Una rete globale di relazioni per aggredire mercati oltreconfine altrimenti quasi irraggiungibili. Con il ruolo di primo piano delle donne, candidate ad essere protagoniste dell’internazionalizzazione delle imprese. “Le aziende in rosa sono un chiavistello per raggiungere, e presidiare, nuove nicchie di mercati esteri”, spiega infatti Gianfranco Caprioli – consigliere per l’internazionalizzazione del ministro dello Sviluppo economico Claudio Scajola – per il quale un un aiuto rilevantissimo può arrivare dall’e-commerce.
Qual è il grado di internazionalizzazione delle imprese italiane?
L’Italia dipende dall’export, che contribuisce per circa il 25% alla formazione del Pil: nel 2009 con 290 miliardi di euro. Il panorama delle imprese che esportano è variegato. Ma spiccano le microaziende, che hanno da 1 a 9 addetti, e che costituiscono il 63% del totale. Una quota che sale al 75% se comprendiamo anche le piccole imprese, vale a dire quelle che hanno fino a 50 addetti. Ma questo 75% di imprese esporta solo il 30% del totale: significa che a un altissimo numero di aziende corrisponde una bassa quota di valore esportato. Oltre il 40% del volume delle esportazioni è realizzato da meno dell’1% delle aziende. L’obiettivo, strategico per l’Italia, deve essere dunque quello di aumentare e consolidare il volume dell’export delle micro e delle piccole aziende. Un obiettivo che passa attraverso un aumento delle vendite all’estero che potrebbe essere anche volano per la ripresa economica. Il drastico calo dell’export (-20%) dello scorso anno rende ancor più forte l’esigenza di catturare nuova domanda, di occupare nuove nicchie di mercato. E per fortuna nei primi mesi del 2010 stiamo registrando segnali di ripresa.

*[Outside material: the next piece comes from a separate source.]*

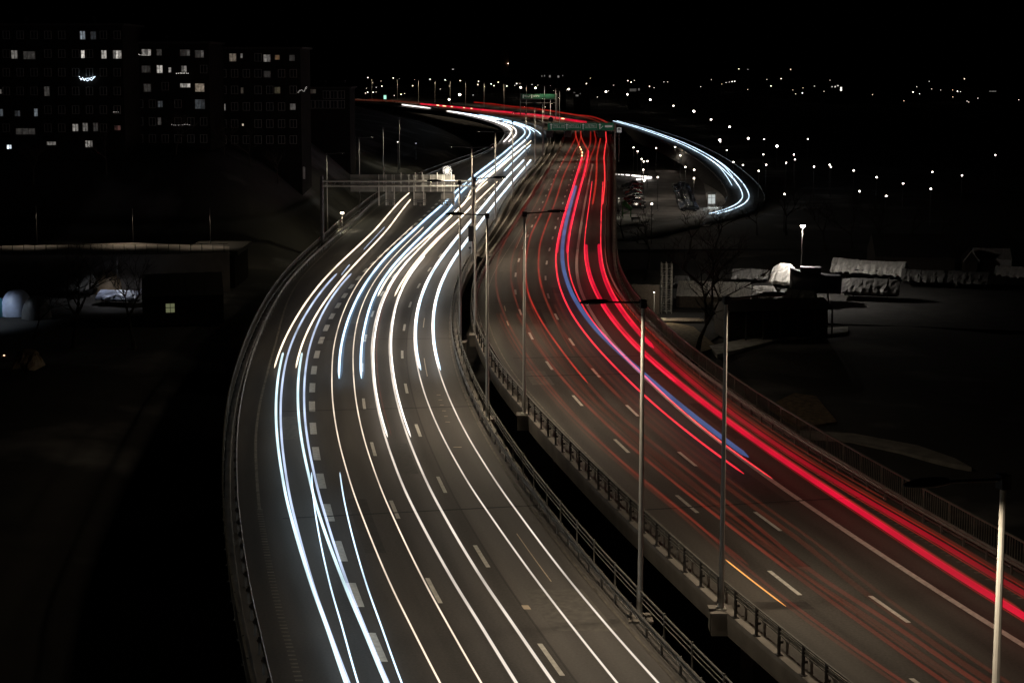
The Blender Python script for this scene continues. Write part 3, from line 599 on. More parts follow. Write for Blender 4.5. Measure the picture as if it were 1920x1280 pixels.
DIM = LIGHT.copy(); DIM.energy = LAMP_W * .5; DIM.spread = math.radians(150); DIM.color = (1, .95, .68)
def lamp_post(pos, rz, arms, label, group, bracket=False, light=True, h=None):
    e = empty('street_lamp', pos, label, 'lamp post', group)
    obj('pole', POLE, e, (0, 0, .1))
    if bracket: obj('bracket', BRACKET, e, (0, 0, .02))
    for s in arms:
        a = obj('arm', ARM, e, (0, 0, .1), rz + (0 if s > 0 else math.pi))
        hd = obj('lamp_head', HEAD, e, (0, 0, .1), rz + (0 if s > 0 else math.pi))
        obj('lamp_glass', GLASS, hd)
        if light:
            lo = bpy.data.objects.new('lamp_light', DIM if light == 2 else LIGHT); COL.objects.link(lo); lo.parent = hd; lo.location = (2.15, 0, LH - .075)
    return e
G = 'motorway lamp posts'
def normal_rz(sd, Y): return -math.atan(slope(sd, Y))
for px, py, sd, s, br, lab in (
  (1200, 1160, 'L', -1, 1, 'tall lamp post rising from the bottom of the gap, arm pointing left'),
  (914, 785, 'L', -1, 1, 'lamp post in the gap whose arm points left over the brightest white trails'),
  (863, 642, 'L', -1, 1, 'slender lamp post in the gap with its dark head over the left gantry'),
  (1352, 1145, 'R', 1, 1, 'tall lamp post with its arm pointing right toward the black boathouse'),
  (983, 778, 'R', 1, 1, 'lamp post whose arm points right and ends over the blue ribbon'),
  (891, 628, 'R', 1, 1, 'lamp post at the head of the dark gap with its head over the white trails')):
    p = at(px, py, 0); lamp_post(p, normal_rz(sd, p.y), (s,), lab, G, True)
for sd, Y, s, lab in (('L', 36.2, -1, 'nearest lamp post, bright and thick at the right edge of the photo'),):
    q = min((abs(atY(1882, 893, y / 10).z - LH - .1), y / 10) for y in range(300, 450))[1]; lamp_post(Vector((atY(1882, 893, q).x, q, 0)), normal_rz(sd, q), (s,), lab, G, True)
lamp_post(off('R', 30, -7.2), normal_rz('R', 30), (1,), 'lamp post of the red side just below the edge of the photo', G, True)
far = [(885.5, 491), (929, 423), (961, 376), (986, 340), (1003, 313), (1017.5, 297)]
labs = ['median lamp post with the grey sign box on its shaft', 'median lamp post just beyond the one with the sign box', 'dark median lamp post in front of the parallel white trails', 'median lamp post below the hooked white trails', 'median lamp post left of the green sign with its base by the red side', 'thin median lamp post touching the left end of the green sign']
for (px, py), lab in zip(far, labs):
    p = at(px, py, 0); lamp_post(p, normal_rz('L', p.y), (-1, 1), lab, G)
# the far row along the bend: place by the height of the tops
tops = [(1032,184.6),(1042,166),(1049.4,170.5),(1021,161.6),(987,158.6),(945,156),(907.5,154),(873,152.5),(844,151.7),(815.5,150),(784.5,150),(745,148),(697,147)]
ordn = ['short lit lamp post directly above the black disc', 'brighter of two close lamp posts above the green sign', 'right hand one of two close lamp posts above the green sign', 'lamp post above the left end of the far green sign', 'lamp post crossing the left part of the far green sign', 'pale lamp post on the far road just left of the far green sign',
        'pale far lamp post, second left of the far green sign', 'pale far lamp post right of the bright twin stars', 'far lamp post between the two bright stars of the far road', 'far lamp post in the middle of the far row', 'dim far lamp post left of the middle of the far row', 'far lamp post right of the green cabin light', 'leftmost lamp post of the far row']
for (px, py), lab in zip(tops, ordn):
    d = ray(px, py); t = (LH - CAMZ) / d.z; p = Vector((d.x * t, d.y * t, 0))
    lamp_post(p, normal_rz('L', min(p.y, 1100)), (-1, 1), lab, G, False, True)
# lower road lamps left of the gantry
for px, py, Y, lab in ((612, 288, 222, 'yellowish lit lamp post left of the gantry, leftmost of four'), (673, 258, 270, 'yellowish lit lamp post rising behind the left part of the gantry'), (718, 240, 310, 'tall yellowish lamp post, third of four behind the gantry'), (748.5, 223, 360, 'rightmost yellowish lamp post behind the gantry')):
    p = atY(px, py, Y); p.z -= LH + .1
    lamp_post(p, .3, (1,), lab, 'lamp posts on the lower road behind the gantry', False, 2)

M['upright'] = mat('pale steel section', (.68, .65, .58), .5, .1, var=.1)
# ------------------------------------------------------------------ left gantry, seen from behind
GY = 190.
def gx(px): return atY(px, 345, GY).x
def gz(py): return atY(780, py, GY).z
ga = empty('sign_gantry', (gx(750), GY, 0), 'wide steel sign gantry seen from behind across the white trail carriageway', 'sign gantry')
def G0(x, y, z): return (x - ga.location.x, y - ga.location.y, z)
m = MB()
for y in (GY - .45, GY + .45):
    for z in (gz(339.5), gz(348.8)): m.bar(G0(gx(606), y, z), G0(gx(884), y, z), .075, None, 8)
m.build('truss_chord', M['upright'], ga)
m = MB(); x = gx(608); k = 0
while x < gx(882):
    for y in (GY - .45, GY + .45):
        za, zb = (gz(339.5), gz(348.8)) if k % 2 else (gz(348.8), gz(339.5)); m.bar(G0(x, y, za), G0(x + .55, y, zb), .028, None, 5)
    m.bar(G0(x, GY - .45, gz(339.5)), G0(x, GY + .45, gz(339.5)), .025, None, 5); x += .55; k += 1
tag(m.build('truss_lacing', M['galv'], ga), kind='stuff')
for x in (gx(606) - .2, gx(884) + .15):
    m = MB(); m.box(G0(x, GY - .45, 4.6), (.32, .32, 9.4)); m.box(G0(x, GY + .45, 4.6), (.32, .32, 9.4)); m.box(G0(x, GY, .1), (1.0, 1.6, .3)); m.build('gantry_leg', M['dsteel'], ga)
for a, b in ((656, 706), (707, 733.5), (734.5, 776.5), (777.5, 852)):
    m = MB(); m.box(G0((gx(a) + gx(b)) / 2, GY + .75, (gz(328.3) + gz(360.5)) / 2), (gx(b) - gx(a), .06, gz(328.3) - gz(360.5)))
    for q in range(1, 5):
        m.box(G0((gx(a) + gx(b)) / 2, GY + .705, gz(360.5) + (gz(328.3) - gz(360.5)) * q / 5), (gx(b) - gx(a), .03, .05))
    m.build('sign_panel', M['greenback'], ga)
for px, y0, y1 in ((709.5,328,386),(719,324,360),(723,328,386),(734.7,328,360),(738.5,328,386),(751.3,324,360),(766,328,360),(775.6,328,386),(778.6,324,360),(791.2,324,360),(793.8,328,386),(807,328,360),(819.6,324,360),(829,328,360),(832.3,328,386),(846,324,360),(851.2,328,386)):
    m = MB(); m.box(G0(gx(px), GY + .58, (gz(y0) + gz(y1)) / 2), (.12, .16, gz(y0) - gz(y1))); m.build('upright', M['upright'], ga)
for a, b in ((723.5, 738), (776.5, 797.5), (826, 851)):
    m = MB(); m.box(G0((gx(a)+gx(b))/2, GY + .85, gz(368.7)), (gx(b)-gx(a), .22, gz(363)-gz(374.3))); m.build('lane_signal', M['greenback'], ga)
    m = MB()
    for yy in (375.5, 378.6): m.box(G0((gx(a)+gx(b))/2, GY + .5, gz(yy)), (gx(b)-gx(a)+.2, .12, .10))
    xm = (gx(a)+gx(b))/2; m.bar(G0(xm, GY+.5, gz(379)), G0(xm, GY+.5, gz(384)), .04, None, 6); m.lathe([(.0,0),(.16,.02),(.16,.12),(.05,.22)], G0(xm, GY+.5, gz(386.3)), 8); m.build('catwalk_rail', M['galv'], ga)
    for c in (a, b - 4.2):
        m = MB(); m.box(G0(gx(c + 2.1), GY + .9, gz(380.5)), (gx(c+4.2)-gx(c), .12, gz(375)-gz(386))); m.build('side_plate', M['greenback'], ga)
# glowing ball on top: a cage of lamps on short legs
c = Vector((gx(838.5), GY + .2, gz(319.5))); lb = empty('lamp_cluster', c, 'glowing white round ball of lamps on short legs on top of the left gantry', 'lamp')
m = MB(); r = .50
for i in range(84):
    z = 1 - 2 * (i + .5) / 84; q = i * 2.39996; rr = math.sqrt(1 - z*z)
    d = Vector((rr*math.cos(q), rr*math.sin(q), z)); p = d * r * random.uniform(.9, 1.28); m.box(p, (.085, .085, .05), Matrix.Rotation(q, 3, 'Z'))
m.build('bulbs', glow('cage lamp', (1, .93, .82), 1.5), lb)
m = MB()
for x in (-.28, -.1, .1, .28): m.bar((x, 0, -.25), (x*1.1, 0, gz(329) - c.z), .03, None, 6)
m.build('leg', M['galv'], lb)
m = MB(); m.lathe([(.02,-.42),(.3,-.3),(.42,0),(.3,.3),(.02,.42)], n=10); m.build('core', M['greenback'], lb)
L = bpy.data.lights.new('cluster light', 'POINT'); L.energy = 420; L.color = (1, .9, .74); L.shadow_soft_size = .4
lo = bpy.data.objects.new('cluster_light', L); COL.objects.link(lo); lo.parent = lb; lo.location = (0, -1.15, -.1)
# narrow sign box on the median post
p = at(885.5, 491, 0); z0, z1 = atY(885, 452, p.y).z, atY(885, 423, p.y).z
e = empty('sign_box', (p.x - .05, p.y - .28, 0), 'narrow dark grey sign box fixed to a median lamp post', 'sign')
m = MB(); m.box((0, 0, (z0+z1)/2), (.82, .16, z1 - z0)); m.build('housing', M['dsteel'], e)
m = MB()
for z in (z0 + .3, z1 - .3): m.box((0, .16, z), (.3, .3, .08))
m.build('clamp', M['galv'], e)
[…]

Con quali strumenti si può raggiungere questo obiettivo strategico?
Il ministero dello Sviluppo economico è ben consapevole che non esistono soluzioni semplici né magiche. Di conseguenza cerca attivamente di azionare vari tasti. Uno di questi è l’imprenditoria femminile: una risorsa finora sottovalutata che è invece in grado di incunearsi in ogni spazio che si apra oltre confine. Le imprese in rosa possono essere viste come un passepartout. L’attenzione rivolta all’imprenditoria femminile deriva sia da ragioni di natura socioeconomica che di marketing. Potrebbe essere un’efficace piattaforma, per impostare nuovi rapporti con l’estero, porsi come network di relazioni che contribuiscono al presidio dei mercati. Il ministro Scajola, già nel 2005, aveva impartito direttive per aprire nuovi filoni di promozione all’estero del made in Italy: bionanotecnologie, aerospaziale, imprenditoria femminile. Il successore, il ministro Bonino, ha lavorato molto su questo terreno, organizzando workshop e meeting internazionali delle donne imprenditrici per far emergere tutte le potenzialità che possono alimentare questa rete. Le statistiche ci dicono che i settori a maggior presenza femminile sono quelli del commercio, con il 32%, dell’agricoltura, con il 23%, del manifatturiero, con il 10,5%, dell’informatica e della ricerca, con il 10%. Abbiamo 31mila imprese femminili che operano nell’hi-tech. Ebbene, in questi settori la presenza di donne imprenditrici può essere la testa di ponte per insediarsi su mercati difficilmente raggiungibili.
Da dove può arrivare un contributo?
Dall’e-commerce, che può dare un aiuto rilevantissimo. Sempre le statistiche ci dicono che si sta estendendo anche settori tradizionali, come quello della moda. Ed è importante sottolineare che ha notevoli capacità di sviluppo mano a mano che evolvono i sistemi di sicurezza dei pagamenti. Le nuove opportunità di sfruttamento tecnologico delle comunicazioni e dei trasporti permettono di accrescere le possibilità di affermazione dell’imprenditoria femminile. E la capacità di mantenere e sviluppare la rete delle relazioni è un fattore di competitività , se organizzata in chiave imprenditoriale.
Che cosa deve essere fatto?
Prima di tutto bisogna far riprendere quota alla prassi dell’organizzazione di meeting internazionali di donne imprenditrici, agevolando gli incontri business to business. Questo deve servire per valorizzare i settori economici a forte presenza femminile. E soprattutto a creare e a consolidare una rete di relazioni che va costantemente implementata.
Il ministero dello Sviluppo economico e l’ICE possono fertilizzare i contatti B2B dando continuità e sviluppo alle relazioni fino alla creazione di concreti rapporti commerciali.